Le Canada fait donc bonne figure. Alors, pourquoi les critiques ? Philippe Lagassé, spécialiste des questions militaires à l’Université Carleton, montre du doigt le processus d’acquisition de matériel. Il serait long, politisé, semé d’obstacles, et contribue aux délais de livraison et à l’augmentation des coûts.

Ce n’est pas particulier au Canada, il y a des histoires d’horreur du même genre au Royaume-Uni et aux États-Unis. Toutefois, au cours des vingt dernières années, me dit-il, les politiciens ont souvent changé d’avis sur certains systèmes d’armements et, de plus, les coûts ont été sous-estimés souvent pour des raisons électorales.

Il y a aussi un autre problème qui mine les processus d’acquisition de matériel : la capacité à dépenser. Même si le gouvernement augmentait immédiatement le budget de la défense à 2 % du PIB, « le ministère de la Défense nationale n’aurait pas la capacité de dépenser ces fonds, étant donné le manque de personnel et les processus très stricts qui doivent être suivis pour acquérir du matériel, dit-il. Le Canada devra continuer à augmenter le budget de la défense pour maintenir les nouvelles capacités qu’il est en train d’acquérir, mais il serait contre-productif d’injecter beaucoup plus de fonds dans un système qui ne peut pas encore les dépenser ».

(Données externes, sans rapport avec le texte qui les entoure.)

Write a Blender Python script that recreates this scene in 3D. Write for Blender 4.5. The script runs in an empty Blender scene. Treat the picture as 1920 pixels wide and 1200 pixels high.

Alors, faut-il abandonner l’objectif du 2 % ? Je le crois. Cette mesure entraîne des querelles inutiles entre les États-Unis, qui feraient plus, et leurs alliés accusés de traîner les pieds. Elle ne doit plus être la cible à atteindre et certainement pas le plancher pour établir un budget comme le préconise maintenant le secrétaire général de l’OTAN. Il n’y a aucune corrélation entre dépenser 2 % du PIB et une meilleure « santé » militaire. Celle-ci peut être atteinte avec 1,5 % du PIB, dépendamment comment l’argent est dépensé.

Et pour éviter la confusion qu’induisent les informations diffusées par l’OTAN, il est temps que les références sur les dépenses militaires utilisées par les journalistes et les experts viennent d’instituts spécialisés et indépendants plutôt que de l’Alliance elle-même.